The problems that MASSPIRG undertakes are large, statewide, often national in scope. Staff are an important part of having an effective statewide organization. They bring expertise to student's ideas and continuity to long term student campaigns.

Do students in each chapter decide what issues to work on?

Students decide on the campaigns that they want to work on both locally and at the statewide level. Student can bring campaign ideas to the statewide board, where students from different chapters get together, to work on across the state. The problems that we face aren’t just local – everyone is fighting for affordable education, stopping global warming, and ending poverty across the state and the country.

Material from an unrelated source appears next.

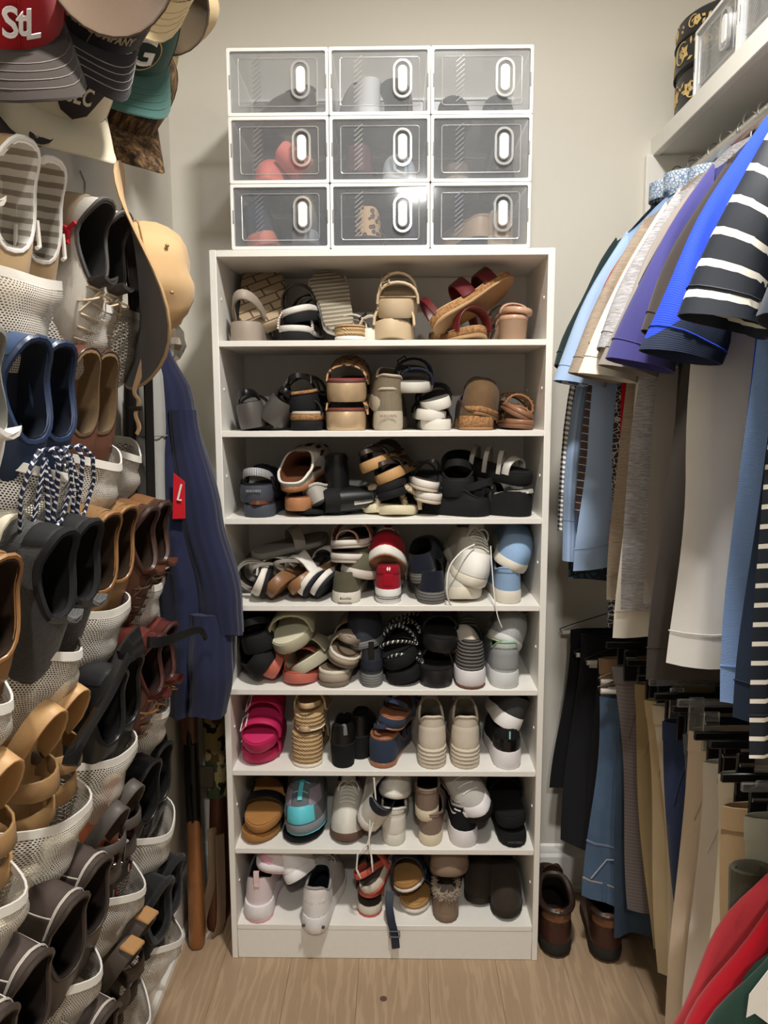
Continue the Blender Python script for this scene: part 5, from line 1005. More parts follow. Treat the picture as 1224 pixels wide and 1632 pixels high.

Why does MASSPIRG work statewide?

The problems that Massachusetts faces do not only occur on campus. In order to clean up our waterways, protect our national forests or lower textbook prices our staff need to go to the decision makers all across the state and in Washington D.C. With statewide grassroots support as well as our staff tackling problems from Boston to the Berkshires, we are able to take on the special interests that create these problems and actually win for students and the public interest.

Why is it a waiveable fee and not an opt-in donation?

Students vote as a community to have a MASSPIRG chapter and to assess themselves a fee in order to have resources to effect greater change.  By voting for the fee, UMass students are saying to each other that they feel it’s important that they, as students, have resources that enable them to make more of an impact on the important issues of our day.  The community nature of the decision is significant because it ensures that there will be enough resources to make a difference.  In an opt-in donation system, the overall effectiveness of each individual contribution is diminished because there is no group consensus that it is important to collect the resources, and therefore no guarantee that there will be enough resources to make a difference.